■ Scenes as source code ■
— Start —

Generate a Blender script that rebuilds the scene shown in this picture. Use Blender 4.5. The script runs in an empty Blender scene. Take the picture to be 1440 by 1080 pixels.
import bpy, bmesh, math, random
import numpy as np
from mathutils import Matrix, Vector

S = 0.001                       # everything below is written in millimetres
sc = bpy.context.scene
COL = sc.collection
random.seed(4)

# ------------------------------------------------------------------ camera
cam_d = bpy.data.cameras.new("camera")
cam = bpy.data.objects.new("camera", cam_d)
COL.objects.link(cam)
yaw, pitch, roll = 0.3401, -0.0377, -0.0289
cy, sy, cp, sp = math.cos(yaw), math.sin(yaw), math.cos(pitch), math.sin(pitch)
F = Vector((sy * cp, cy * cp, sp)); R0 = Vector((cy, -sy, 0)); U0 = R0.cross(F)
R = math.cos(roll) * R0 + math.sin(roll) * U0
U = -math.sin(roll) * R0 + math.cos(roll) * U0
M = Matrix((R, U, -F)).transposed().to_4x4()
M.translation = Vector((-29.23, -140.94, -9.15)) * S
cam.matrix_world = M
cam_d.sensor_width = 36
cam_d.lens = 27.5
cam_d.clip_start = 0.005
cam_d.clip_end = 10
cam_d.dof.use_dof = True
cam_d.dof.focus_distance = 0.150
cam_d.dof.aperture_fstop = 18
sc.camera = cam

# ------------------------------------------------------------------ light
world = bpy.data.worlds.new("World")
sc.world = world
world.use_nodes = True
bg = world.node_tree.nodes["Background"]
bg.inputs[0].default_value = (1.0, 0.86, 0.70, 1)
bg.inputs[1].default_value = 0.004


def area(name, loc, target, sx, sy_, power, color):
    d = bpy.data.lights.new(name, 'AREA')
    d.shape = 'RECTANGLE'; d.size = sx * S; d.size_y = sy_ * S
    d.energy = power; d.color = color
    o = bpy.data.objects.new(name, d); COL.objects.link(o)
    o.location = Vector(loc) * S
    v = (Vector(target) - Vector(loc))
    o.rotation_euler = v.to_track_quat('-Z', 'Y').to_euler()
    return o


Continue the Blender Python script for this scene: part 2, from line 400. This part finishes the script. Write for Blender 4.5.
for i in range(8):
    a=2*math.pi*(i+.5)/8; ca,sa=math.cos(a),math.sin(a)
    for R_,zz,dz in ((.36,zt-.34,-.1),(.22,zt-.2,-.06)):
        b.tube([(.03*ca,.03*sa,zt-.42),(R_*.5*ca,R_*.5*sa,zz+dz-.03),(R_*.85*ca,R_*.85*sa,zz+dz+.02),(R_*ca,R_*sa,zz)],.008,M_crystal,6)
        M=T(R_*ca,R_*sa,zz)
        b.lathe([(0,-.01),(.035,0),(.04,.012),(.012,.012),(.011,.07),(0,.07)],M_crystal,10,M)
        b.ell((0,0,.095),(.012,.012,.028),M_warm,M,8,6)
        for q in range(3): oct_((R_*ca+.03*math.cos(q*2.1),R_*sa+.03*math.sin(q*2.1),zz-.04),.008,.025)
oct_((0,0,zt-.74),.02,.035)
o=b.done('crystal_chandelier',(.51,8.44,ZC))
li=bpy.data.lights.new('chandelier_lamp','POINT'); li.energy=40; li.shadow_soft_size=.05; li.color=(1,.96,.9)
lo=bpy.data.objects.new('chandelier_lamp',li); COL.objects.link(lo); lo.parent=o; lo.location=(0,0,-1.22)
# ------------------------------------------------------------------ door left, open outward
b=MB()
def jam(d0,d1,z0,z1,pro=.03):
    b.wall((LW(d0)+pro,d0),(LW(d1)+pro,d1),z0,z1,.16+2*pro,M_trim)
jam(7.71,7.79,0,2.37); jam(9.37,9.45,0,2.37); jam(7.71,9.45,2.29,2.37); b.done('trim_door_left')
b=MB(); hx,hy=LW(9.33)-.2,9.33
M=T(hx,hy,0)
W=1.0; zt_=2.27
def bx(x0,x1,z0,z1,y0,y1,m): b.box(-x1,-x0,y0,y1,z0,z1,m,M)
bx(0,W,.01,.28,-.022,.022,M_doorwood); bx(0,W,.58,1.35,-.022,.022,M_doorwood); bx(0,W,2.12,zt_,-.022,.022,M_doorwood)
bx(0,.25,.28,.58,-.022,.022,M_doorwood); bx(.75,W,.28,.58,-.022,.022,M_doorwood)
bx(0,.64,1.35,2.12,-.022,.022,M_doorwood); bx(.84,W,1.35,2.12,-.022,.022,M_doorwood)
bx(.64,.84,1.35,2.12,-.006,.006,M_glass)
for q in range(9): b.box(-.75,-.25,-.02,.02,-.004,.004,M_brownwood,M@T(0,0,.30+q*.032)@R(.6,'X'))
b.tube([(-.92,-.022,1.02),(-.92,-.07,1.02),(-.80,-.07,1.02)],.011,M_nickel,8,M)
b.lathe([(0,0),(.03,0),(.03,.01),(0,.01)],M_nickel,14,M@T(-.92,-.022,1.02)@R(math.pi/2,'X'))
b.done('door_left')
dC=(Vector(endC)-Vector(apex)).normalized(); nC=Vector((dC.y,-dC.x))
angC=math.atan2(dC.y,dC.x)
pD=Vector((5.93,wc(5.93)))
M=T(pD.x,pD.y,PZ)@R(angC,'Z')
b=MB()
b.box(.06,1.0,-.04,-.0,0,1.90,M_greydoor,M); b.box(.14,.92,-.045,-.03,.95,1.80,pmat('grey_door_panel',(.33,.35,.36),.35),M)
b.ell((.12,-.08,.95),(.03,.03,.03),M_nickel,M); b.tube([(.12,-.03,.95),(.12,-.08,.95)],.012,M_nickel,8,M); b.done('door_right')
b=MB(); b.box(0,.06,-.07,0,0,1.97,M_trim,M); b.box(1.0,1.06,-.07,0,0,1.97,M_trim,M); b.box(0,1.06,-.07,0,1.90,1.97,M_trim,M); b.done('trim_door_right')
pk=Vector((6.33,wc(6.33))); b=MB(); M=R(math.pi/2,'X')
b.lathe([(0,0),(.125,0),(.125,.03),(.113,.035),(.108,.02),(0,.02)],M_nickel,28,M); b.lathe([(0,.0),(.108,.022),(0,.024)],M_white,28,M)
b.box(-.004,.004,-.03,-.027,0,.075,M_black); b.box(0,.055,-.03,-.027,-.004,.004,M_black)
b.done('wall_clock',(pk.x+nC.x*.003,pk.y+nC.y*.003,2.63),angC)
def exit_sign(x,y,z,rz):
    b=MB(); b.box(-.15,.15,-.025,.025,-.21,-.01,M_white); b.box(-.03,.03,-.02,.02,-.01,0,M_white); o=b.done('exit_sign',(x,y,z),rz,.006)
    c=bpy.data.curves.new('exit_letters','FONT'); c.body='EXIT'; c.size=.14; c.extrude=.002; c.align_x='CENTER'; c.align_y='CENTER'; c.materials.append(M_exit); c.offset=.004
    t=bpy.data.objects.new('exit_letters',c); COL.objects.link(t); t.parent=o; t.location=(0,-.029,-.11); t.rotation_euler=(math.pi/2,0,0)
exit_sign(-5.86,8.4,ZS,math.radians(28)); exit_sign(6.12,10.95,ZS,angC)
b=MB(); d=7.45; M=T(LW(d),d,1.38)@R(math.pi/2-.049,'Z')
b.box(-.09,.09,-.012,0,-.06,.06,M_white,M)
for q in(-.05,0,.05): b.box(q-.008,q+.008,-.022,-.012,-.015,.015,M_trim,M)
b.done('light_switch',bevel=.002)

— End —
— Start —

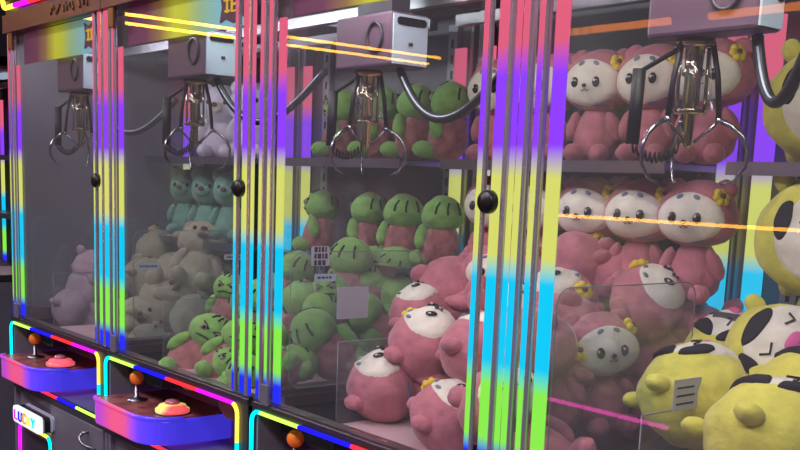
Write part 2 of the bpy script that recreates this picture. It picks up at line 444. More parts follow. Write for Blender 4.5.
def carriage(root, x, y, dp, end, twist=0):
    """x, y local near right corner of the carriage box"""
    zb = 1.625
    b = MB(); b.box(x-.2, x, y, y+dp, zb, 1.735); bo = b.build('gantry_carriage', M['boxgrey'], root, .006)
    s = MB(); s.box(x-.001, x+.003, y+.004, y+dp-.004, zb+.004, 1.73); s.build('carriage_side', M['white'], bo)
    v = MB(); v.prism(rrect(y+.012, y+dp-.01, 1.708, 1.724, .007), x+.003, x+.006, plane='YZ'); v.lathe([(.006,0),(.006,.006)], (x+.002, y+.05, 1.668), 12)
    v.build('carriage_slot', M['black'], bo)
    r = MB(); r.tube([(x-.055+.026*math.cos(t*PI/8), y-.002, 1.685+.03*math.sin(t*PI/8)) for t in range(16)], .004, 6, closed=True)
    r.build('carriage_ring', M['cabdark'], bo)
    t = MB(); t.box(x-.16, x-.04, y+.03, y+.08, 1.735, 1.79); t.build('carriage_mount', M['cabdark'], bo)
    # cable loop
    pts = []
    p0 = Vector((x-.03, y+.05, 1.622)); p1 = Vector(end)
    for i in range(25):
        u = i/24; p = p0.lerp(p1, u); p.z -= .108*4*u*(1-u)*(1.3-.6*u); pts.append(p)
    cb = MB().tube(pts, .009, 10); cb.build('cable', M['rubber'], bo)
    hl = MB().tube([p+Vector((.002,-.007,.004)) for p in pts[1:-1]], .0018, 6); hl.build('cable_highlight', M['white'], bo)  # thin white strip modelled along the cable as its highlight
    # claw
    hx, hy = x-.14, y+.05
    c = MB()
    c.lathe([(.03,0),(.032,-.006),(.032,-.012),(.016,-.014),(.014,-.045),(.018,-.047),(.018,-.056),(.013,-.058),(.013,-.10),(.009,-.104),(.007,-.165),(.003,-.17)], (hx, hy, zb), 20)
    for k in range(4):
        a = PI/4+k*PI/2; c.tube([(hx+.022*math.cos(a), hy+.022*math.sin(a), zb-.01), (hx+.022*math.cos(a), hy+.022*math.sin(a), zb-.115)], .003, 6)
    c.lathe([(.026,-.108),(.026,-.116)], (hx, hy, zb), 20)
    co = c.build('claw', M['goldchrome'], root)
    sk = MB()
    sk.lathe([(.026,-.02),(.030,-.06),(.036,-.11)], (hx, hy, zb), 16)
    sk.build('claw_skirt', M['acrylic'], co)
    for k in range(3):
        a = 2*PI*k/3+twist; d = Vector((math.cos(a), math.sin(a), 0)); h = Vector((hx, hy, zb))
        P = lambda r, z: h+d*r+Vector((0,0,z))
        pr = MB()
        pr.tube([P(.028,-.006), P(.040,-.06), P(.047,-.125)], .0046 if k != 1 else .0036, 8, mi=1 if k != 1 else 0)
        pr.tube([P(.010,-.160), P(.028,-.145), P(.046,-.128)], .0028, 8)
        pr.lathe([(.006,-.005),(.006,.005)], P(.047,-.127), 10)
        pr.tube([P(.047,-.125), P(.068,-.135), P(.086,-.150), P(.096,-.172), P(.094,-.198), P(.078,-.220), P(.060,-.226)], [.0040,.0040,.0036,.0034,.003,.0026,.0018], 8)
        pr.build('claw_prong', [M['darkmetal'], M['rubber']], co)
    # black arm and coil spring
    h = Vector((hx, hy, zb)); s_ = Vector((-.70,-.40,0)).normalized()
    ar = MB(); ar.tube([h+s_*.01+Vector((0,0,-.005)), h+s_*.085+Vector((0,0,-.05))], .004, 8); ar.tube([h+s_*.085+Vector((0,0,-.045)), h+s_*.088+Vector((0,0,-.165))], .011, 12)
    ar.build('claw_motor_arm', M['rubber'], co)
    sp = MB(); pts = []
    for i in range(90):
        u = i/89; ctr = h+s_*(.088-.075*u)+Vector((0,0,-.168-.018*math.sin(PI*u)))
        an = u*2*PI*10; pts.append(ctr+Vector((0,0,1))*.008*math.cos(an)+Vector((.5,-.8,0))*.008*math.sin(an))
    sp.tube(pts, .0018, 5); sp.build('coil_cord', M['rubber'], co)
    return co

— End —
— Start —

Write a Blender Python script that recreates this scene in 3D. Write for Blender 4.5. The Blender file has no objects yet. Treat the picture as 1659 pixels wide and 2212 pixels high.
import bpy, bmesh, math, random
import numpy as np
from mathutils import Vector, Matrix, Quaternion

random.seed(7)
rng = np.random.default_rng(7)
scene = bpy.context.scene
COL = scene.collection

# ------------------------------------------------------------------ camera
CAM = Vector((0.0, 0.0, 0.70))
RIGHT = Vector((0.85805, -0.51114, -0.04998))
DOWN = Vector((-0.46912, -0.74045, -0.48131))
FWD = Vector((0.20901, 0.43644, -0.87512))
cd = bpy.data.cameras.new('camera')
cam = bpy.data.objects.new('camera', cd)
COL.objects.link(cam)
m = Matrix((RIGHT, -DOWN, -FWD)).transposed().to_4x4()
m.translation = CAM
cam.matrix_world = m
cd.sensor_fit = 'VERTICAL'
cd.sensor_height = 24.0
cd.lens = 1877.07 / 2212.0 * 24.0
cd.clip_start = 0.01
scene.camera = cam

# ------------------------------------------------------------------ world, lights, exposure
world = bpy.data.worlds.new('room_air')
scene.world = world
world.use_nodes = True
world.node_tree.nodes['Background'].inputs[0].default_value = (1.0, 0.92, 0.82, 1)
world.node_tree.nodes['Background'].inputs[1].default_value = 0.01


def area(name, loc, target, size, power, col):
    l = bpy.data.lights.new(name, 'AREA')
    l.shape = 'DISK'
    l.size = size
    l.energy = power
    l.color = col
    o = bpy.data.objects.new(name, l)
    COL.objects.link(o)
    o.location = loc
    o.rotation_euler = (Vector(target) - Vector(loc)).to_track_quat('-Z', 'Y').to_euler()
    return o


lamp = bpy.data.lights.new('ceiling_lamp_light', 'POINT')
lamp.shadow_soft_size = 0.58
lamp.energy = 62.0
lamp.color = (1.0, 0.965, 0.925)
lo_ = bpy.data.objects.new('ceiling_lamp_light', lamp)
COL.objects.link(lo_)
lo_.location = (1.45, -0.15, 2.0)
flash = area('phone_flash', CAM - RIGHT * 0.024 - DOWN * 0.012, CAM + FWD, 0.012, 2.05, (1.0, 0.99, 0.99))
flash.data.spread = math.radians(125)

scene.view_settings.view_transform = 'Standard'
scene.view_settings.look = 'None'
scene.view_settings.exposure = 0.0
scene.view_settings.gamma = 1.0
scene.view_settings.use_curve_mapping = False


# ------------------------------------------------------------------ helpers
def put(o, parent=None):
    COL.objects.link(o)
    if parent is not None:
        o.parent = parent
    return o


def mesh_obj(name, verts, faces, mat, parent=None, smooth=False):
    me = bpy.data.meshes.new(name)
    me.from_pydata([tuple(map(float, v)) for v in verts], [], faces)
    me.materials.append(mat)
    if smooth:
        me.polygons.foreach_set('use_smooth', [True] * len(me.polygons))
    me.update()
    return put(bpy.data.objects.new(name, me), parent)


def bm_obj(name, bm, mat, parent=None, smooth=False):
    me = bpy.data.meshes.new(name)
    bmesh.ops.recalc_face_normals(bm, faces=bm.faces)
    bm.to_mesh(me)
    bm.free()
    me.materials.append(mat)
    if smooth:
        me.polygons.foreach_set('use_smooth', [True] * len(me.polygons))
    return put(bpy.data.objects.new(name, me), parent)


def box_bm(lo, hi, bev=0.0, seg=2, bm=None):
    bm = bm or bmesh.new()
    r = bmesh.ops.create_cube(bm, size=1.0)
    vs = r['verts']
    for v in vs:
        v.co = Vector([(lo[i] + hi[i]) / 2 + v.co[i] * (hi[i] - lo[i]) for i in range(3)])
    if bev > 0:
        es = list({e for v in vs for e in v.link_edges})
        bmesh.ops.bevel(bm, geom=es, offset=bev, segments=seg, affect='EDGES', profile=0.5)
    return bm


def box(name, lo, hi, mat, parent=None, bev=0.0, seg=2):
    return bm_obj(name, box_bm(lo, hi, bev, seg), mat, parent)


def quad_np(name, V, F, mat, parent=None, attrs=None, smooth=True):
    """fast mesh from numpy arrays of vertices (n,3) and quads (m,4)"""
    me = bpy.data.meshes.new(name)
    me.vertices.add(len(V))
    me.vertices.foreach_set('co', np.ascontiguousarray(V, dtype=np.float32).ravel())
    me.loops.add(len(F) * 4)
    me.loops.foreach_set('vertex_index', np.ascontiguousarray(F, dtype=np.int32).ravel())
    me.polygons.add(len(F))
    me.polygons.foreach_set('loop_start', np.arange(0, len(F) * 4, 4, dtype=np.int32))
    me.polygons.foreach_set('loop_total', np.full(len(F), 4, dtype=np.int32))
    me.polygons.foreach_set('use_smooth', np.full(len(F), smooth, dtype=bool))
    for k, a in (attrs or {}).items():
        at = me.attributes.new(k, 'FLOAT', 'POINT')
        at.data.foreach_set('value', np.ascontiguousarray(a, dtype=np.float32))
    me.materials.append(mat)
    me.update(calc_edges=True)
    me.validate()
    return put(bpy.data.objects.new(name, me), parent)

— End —

■ Stated problem ■
Gather every line from the listing above in which the word "picture" appears.

■ Answer ■
Generate a Blender script that rebuilds the scene shown in this picture. Use Blender 4.5. The script runs in an empty Blender scene. Take the picture to be 1440 by 1080 pixels.
Write part 2 of the bpy script that recreates this picture. It picks up at line 444. More parts follow. Write for Blender 4.5.
Write a Blender Python script that recreates this scene in 3D. Write for Blender 4.5. The Blender file has no objects yet. Treat the picture as 1659 pixels wide and 2212 pixels high.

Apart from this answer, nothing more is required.